Der Türsteher der Kreation war die teure Umsetzung – bis 2025
Eine Idee muss dutzende Stationen überleben und bei jeder Hürde hoffen, dass die Verantwortlichen sie verstehen – und die nächste Stufe der seriellen Produktion freigeben. Das war immer so. Bis heute.
Früher war es oft so: Erst schließt sich die Strategie wochenlang ein. Dann die Kreation. Nach der Präsentation die Marketing-Abteilung. Dann wurde die Produktion langsam nervös, weil die Deadline gefährlich nahe rückte. Plötzlich ging alles ganz schnell – und Postproduktion und Sound badeten traditionell das mittlerweile enge Timing aus.
Heute brauchen wir nur ein Problem und setzen uns alle zusammen und denken, schreiben, prompten, produzieren, vibe-coden gleichzeitig. UX-Design und Code schreiben immer mit und am Ende haben wir “gefühlt” fertige Filme, Apps und Games, die wir testen können.
Wichtig: Das sind nur Zwischenstufen zu einem besseren Ergebnis!
Nichts davon kann man mit einem Minimum an Anspruch ernsthaft veröffentlichen. Aber es ist für alle Beteiligten viel hilfreicher als Moods, Layouts oder sogar Click Dummys, die man vorher hatte.
Kreativität war schon immer das Zusammenspiel aus Ideen und Handwerk. Heute sitzt das Handwerk im ersten Brainstorming. Die Tools für Motion, Audio, Visuals, Interfaces – alle da. In Echtzeit. Keine Wartezeiten, keine Übergaben.

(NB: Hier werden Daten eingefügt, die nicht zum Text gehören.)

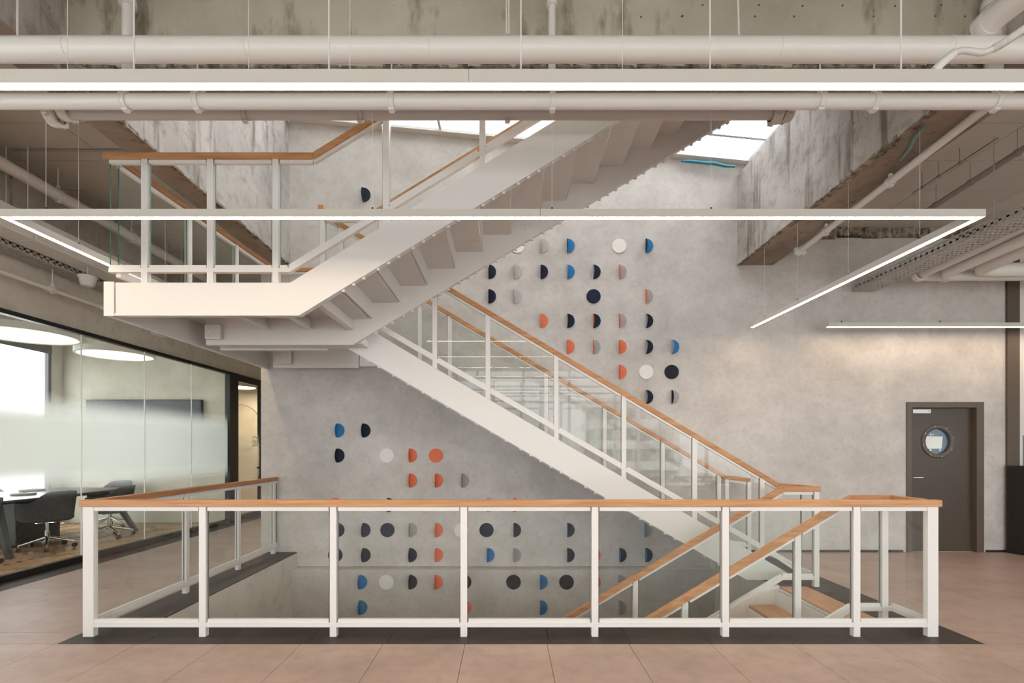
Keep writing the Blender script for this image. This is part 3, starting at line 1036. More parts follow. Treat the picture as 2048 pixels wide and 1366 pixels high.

Nichts ist wie früher. Wie wir denken. Wie wir pitchen. Wie wir verkaufen, hat sich verändert. Jedoch ist dieser “Change” so disruptiv, dass er dadurch manchmal übersehen wird. Denn er bricht 100 Jahre alte Arbeitsabläufe auf und macht, ob man es sich eingestehen will oder nicht, früher wichtige Berufsgruppen in ihrer Meinung erst mal obsolet. Aber die erste Regel der Thermodynamik gilt auch in der Kreation: Energie kann nicht vernichtet werden – sie wird nur umgewandelt. Apropos …
Was ist eigentlich mit Storytelling?
Wer dachte, der Job der Copywriter/Autoren wäre durch KI quasi verstorben, muss sich nur die aktuellen KI (Spec) Filme ansehen. Man schaut sie fasziniert an, lobt die Bildgewalt, die so schnell und günstig möglich ist. Aber schon zehn Minuten später hat man vergessen, was im Film passiert ist. Kurz: Die Story ist zu schwach.
Die Produktion kann besser texten als früher und Copywriter können besser produzieren. „Besser“ – aber noch lange nicht gut. Beide müssen mehr Respekt vor dem jeweils anderen Gewerk mitbringen und gemeinsam arbeiten. Im selben Prozess.
Die Frage ist weniger “kann ich?”, sondern “soll ich?”
Nur weil die Bilder so gut aussehen, überstrahlen sie kein mieses Script. Nur weil die App direkt funktioniert, ist sie noch lange nicht gut oder gar nachhaltig gebaut. Aber darum geht es eben auch nicht. Es geht um einen neuen Prozess: Create together – for real!
Der echte Gamechanger ist, wie radikal sich die Arbeitsprozesse verändert haben. UX, Web, Audio, Campaigning, Branding: Unser Agenturmodell ist 2025 vollkommen anders gebaut als noch 2020. Alle sind Kreative. Alle sind Produzierende. What a time to be alive!
Daher sagen wir bei Curious Company: Bringt alle zusammen! Macht mehr Hackathons. Testet, probiert, iteriert. Mehr eSports-Stimmung als Staffellauf. Weniger ewig ausgearbeitete Strategien, die zum Zeitpunkt der Umsetzung schon veraltet sind – mehr Lösungsmaschinen, Workshops und Prototypen im echten Leben.
So macht es doch eh am meisten Spaß, oder?